§ PROBLEM STATEMENT
Please copy every line of the records below that holds the word "part".

§ Items from a data source
* begin *
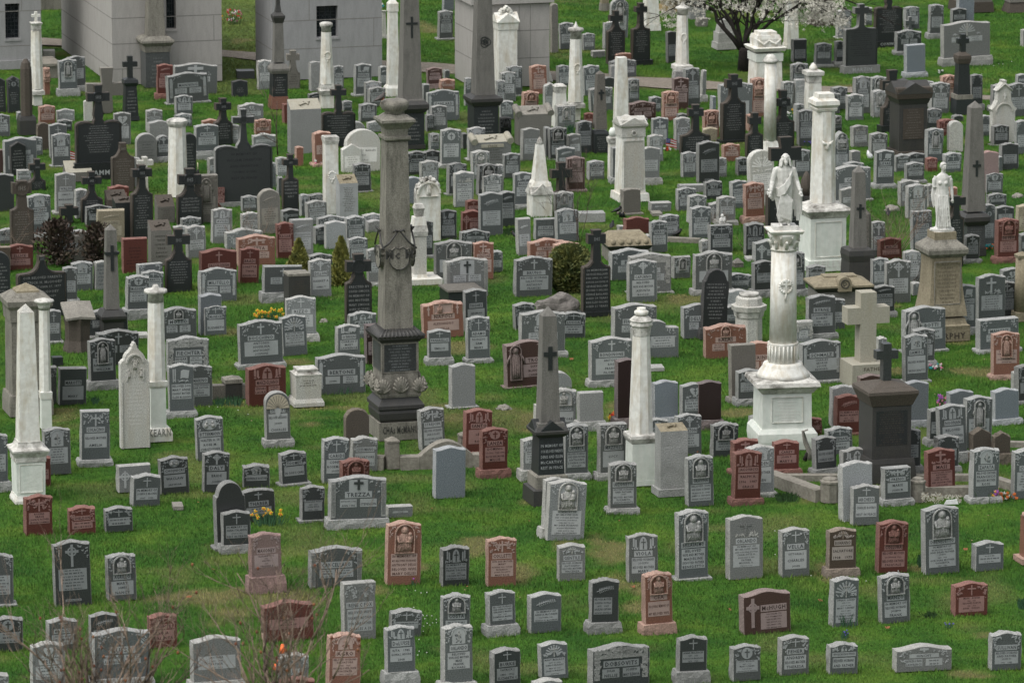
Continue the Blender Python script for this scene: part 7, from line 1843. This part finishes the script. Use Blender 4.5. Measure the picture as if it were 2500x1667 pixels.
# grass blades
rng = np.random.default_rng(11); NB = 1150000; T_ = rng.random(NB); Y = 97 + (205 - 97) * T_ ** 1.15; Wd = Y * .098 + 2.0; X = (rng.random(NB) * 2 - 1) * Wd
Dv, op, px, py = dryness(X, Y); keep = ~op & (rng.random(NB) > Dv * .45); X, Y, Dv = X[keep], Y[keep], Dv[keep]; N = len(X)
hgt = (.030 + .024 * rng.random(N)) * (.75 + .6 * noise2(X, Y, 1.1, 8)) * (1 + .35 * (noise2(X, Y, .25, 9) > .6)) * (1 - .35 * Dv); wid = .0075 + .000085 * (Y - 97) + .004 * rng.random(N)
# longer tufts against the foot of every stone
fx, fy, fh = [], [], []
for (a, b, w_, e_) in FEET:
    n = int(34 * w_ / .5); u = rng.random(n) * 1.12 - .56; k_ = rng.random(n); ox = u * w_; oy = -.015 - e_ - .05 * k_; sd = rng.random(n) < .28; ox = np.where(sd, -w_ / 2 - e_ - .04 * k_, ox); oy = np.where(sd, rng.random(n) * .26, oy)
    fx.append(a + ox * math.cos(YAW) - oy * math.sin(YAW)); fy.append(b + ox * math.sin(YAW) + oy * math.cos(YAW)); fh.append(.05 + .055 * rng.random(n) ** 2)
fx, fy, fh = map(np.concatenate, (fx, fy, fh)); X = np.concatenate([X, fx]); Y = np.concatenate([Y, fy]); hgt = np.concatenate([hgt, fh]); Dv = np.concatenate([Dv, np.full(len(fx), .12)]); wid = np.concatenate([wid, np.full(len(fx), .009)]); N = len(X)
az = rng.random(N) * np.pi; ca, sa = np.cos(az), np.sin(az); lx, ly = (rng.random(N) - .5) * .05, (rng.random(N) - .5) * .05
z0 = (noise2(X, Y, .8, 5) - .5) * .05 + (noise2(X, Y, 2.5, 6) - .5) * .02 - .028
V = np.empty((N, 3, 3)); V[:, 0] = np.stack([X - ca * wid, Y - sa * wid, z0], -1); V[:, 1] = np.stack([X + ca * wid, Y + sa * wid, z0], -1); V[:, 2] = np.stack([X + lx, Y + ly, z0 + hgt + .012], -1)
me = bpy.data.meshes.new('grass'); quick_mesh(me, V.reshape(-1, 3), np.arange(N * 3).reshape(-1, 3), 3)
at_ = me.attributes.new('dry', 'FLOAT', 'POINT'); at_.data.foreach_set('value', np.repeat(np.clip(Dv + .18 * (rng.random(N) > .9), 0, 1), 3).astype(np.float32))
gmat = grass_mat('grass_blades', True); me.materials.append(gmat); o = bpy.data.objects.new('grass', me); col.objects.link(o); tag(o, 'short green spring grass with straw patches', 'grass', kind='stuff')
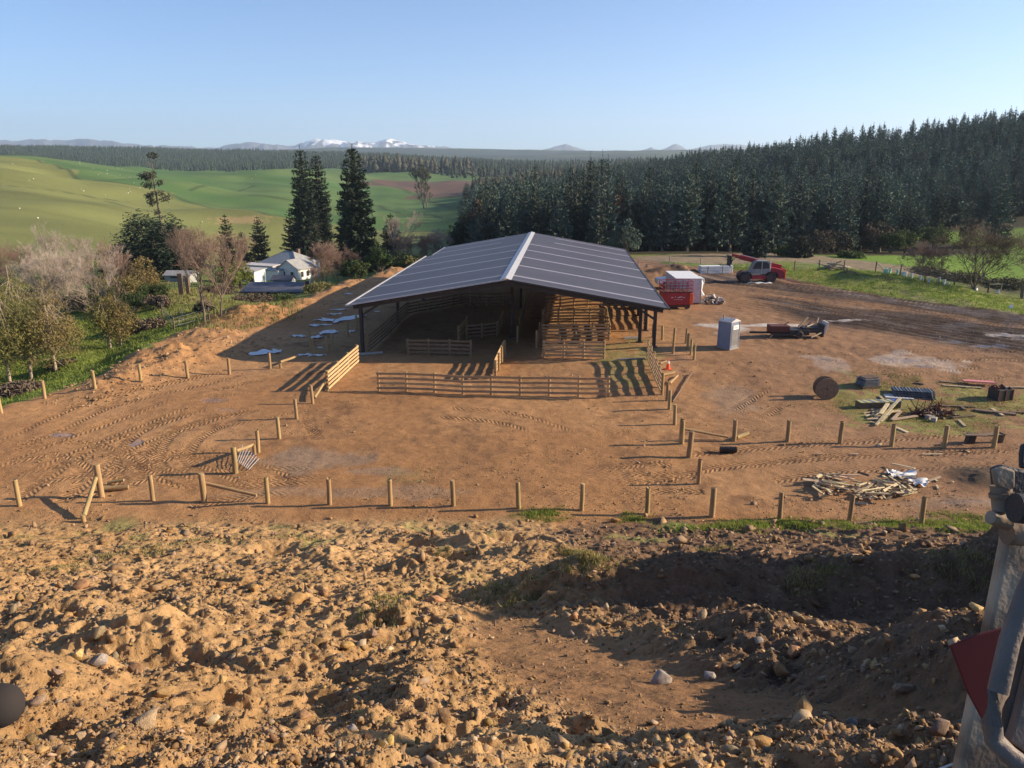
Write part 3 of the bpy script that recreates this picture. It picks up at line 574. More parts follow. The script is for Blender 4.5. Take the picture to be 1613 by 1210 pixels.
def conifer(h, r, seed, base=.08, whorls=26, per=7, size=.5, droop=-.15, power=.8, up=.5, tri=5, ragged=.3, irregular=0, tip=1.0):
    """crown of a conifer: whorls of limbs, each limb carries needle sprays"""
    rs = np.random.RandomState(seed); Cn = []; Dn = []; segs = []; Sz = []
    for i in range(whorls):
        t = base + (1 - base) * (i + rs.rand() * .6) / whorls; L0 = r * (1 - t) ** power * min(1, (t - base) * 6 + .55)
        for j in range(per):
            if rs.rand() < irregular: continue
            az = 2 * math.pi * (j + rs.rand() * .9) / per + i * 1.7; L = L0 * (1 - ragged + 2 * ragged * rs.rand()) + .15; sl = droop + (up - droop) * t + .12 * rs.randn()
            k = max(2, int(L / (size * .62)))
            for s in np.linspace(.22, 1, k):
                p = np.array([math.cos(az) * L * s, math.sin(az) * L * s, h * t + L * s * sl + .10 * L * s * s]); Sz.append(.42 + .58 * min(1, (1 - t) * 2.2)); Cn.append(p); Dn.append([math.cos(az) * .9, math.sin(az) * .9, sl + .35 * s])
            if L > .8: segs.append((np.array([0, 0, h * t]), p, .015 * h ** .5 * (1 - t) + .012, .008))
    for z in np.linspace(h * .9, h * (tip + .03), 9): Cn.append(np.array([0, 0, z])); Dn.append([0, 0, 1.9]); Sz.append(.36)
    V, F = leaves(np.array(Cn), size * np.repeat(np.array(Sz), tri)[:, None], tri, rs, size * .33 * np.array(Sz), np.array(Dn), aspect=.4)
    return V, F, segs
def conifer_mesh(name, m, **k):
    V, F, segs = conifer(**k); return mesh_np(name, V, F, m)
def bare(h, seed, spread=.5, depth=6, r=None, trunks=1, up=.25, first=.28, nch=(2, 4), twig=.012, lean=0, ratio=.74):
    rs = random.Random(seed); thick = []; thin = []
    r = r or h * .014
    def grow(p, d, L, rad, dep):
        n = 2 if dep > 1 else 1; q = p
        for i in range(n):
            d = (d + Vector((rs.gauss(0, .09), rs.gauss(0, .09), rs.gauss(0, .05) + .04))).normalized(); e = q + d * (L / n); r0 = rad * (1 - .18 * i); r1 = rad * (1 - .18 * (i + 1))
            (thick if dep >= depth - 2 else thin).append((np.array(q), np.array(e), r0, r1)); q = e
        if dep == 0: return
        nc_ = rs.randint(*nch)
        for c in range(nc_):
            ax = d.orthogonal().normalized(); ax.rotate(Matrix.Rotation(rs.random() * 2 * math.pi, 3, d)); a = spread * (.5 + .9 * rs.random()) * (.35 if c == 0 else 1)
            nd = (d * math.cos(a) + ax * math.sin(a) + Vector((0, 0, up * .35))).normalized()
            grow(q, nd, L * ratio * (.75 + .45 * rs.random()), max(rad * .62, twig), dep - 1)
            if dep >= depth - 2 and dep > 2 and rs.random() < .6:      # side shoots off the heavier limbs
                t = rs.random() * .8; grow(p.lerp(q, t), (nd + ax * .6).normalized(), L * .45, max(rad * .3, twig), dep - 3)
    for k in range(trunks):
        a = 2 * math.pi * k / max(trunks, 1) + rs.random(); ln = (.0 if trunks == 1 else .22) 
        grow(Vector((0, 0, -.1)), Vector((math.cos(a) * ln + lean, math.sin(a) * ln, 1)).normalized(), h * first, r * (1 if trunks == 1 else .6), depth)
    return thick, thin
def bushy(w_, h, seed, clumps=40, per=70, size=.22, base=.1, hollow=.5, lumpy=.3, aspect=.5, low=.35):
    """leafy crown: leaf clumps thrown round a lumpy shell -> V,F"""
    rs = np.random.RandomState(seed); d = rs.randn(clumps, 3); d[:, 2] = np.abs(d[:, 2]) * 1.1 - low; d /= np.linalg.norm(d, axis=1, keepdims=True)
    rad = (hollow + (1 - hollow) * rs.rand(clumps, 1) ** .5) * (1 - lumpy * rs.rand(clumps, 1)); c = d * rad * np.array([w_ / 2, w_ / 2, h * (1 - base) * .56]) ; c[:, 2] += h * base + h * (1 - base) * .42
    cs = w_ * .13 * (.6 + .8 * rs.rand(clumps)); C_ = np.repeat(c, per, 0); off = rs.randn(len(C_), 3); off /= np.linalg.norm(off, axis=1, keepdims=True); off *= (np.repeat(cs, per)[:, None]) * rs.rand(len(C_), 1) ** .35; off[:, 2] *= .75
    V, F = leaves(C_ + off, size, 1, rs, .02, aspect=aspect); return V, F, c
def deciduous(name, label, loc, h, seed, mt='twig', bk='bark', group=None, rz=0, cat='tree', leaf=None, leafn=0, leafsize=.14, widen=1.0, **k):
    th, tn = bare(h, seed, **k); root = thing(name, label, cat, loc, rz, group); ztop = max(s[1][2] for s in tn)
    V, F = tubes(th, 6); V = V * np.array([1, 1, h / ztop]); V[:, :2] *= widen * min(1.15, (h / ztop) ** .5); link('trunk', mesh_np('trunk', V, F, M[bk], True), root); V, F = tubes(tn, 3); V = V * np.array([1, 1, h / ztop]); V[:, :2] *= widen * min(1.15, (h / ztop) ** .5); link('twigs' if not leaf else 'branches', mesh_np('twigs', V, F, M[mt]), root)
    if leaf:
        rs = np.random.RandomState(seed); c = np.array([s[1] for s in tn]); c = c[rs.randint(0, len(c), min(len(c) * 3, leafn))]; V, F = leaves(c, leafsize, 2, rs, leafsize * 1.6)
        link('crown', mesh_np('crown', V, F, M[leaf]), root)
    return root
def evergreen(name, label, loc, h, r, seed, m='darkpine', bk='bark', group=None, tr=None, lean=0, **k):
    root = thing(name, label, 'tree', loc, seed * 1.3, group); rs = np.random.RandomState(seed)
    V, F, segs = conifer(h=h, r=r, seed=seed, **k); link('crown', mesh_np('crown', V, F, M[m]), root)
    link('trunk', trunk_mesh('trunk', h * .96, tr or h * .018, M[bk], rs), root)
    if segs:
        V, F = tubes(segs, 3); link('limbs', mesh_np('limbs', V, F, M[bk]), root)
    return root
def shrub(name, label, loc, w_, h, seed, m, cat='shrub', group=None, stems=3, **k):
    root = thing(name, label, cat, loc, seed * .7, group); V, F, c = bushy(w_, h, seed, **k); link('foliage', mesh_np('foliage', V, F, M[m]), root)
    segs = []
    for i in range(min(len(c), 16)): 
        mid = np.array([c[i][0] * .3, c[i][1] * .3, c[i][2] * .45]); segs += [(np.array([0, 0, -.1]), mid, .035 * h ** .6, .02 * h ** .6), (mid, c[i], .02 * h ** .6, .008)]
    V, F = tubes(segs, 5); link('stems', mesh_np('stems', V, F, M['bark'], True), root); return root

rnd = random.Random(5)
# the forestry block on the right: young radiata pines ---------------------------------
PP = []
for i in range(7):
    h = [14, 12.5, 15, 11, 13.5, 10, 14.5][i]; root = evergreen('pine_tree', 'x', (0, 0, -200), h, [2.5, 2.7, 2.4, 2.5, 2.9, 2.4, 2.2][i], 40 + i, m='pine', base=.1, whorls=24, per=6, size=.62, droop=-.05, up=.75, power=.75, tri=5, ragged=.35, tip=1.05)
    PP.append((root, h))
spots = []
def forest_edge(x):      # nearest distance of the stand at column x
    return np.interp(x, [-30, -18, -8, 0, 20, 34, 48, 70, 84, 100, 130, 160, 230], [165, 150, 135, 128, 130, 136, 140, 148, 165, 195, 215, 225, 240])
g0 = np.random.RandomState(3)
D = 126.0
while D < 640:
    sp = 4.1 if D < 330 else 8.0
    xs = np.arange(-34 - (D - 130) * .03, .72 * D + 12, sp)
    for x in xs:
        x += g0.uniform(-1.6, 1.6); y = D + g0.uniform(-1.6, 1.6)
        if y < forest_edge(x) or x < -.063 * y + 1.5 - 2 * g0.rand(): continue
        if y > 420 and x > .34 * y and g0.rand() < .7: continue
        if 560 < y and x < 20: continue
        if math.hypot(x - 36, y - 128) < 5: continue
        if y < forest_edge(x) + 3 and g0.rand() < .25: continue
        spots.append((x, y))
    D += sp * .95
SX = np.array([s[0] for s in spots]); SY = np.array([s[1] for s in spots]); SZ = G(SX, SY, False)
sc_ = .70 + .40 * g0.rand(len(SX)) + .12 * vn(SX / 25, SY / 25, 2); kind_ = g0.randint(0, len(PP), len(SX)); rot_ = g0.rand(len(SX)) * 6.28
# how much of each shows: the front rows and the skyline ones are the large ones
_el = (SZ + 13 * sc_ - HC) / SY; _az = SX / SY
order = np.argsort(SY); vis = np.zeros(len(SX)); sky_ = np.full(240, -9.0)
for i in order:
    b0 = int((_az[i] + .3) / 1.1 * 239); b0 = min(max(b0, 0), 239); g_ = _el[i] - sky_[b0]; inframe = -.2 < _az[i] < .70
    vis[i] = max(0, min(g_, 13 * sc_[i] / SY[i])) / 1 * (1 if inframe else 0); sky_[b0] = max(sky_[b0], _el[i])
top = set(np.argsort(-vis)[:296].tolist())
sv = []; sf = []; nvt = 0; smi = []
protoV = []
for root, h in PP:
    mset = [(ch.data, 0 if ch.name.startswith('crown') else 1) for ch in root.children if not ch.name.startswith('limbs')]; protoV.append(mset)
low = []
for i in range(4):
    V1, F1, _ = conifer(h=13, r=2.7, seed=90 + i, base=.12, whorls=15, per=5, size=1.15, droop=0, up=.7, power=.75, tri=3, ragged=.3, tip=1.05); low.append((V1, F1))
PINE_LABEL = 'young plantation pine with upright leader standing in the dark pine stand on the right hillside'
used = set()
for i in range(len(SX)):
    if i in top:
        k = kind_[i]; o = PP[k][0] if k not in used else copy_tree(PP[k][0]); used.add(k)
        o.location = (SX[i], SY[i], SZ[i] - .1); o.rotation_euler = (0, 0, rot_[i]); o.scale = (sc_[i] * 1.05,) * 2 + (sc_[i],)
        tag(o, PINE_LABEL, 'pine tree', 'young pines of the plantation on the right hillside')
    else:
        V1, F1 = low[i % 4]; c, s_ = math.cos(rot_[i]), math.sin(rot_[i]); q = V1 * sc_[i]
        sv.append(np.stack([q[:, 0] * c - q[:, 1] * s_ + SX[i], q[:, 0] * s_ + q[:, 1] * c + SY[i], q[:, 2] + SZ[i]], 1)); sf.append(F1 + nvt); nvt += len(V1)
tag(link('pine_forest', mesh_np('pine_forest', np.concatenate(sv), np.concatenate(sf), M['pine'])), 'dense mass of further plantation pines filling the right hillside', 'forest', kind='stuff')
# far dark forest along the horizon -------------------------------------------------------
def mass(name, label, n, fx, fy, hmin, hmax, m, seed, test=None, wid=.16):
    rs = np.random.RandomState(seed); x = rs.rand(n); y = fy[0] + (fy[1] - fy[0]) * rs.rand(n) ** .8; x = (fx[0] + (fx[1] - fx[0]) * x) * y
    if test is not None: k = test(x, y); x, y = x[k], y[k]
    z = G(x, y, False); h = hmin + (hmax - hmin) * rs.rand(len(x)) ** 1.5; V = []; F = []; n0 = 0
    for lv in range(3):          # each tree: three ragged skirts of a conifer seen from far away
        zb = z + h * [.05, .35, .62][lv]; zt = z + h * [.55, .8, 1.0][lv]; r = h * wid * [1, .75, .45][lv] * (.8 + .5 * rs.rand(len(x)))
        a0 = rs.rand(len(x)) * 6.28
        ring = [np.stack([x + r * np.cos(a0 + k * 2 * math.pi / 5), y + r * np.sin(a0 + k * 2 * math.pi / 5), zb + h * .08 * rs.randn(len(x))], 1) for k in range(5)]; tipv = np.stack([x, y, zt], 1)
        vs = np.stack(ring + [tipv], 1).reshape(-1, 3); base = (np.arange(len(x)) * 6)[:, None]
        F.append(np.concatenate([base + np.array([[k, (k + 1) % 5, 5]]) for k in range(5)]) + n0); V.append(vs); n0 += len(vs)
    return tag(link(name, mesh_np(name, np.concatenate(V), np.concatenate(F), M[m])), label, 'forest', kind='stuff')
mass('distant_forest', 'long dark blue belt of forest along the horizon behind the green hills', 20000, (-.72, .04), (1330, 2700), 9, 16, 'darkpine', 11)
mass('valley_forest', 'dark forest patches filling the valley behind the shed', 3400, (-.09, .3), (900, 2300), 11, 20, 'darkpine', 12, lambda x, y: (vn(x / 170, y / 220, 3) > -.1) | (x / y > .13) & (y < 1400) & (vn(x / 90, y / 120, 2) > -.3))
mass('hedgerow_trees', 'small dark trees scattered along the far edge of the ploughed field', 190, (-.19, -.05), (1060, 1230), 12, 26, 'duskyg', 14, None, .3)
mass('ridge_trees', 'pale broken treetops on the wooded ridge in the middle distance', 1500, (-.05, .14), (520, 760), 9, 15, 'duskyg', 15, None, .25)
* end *
§ ANSWER TO THIS EXERCISE
Continue the Blender Python script for this scene: part 7, from line 1843. This part finishes the script. Use Blender 4.5. Measure the picture as if it were 2500x1667 pixels.
Write part 3 of the bpy script that recreates this picture. It picks up at line 574. More parts follow. The script is for Blender 4.5. Take the picture to be 1613 by 1210 pixels.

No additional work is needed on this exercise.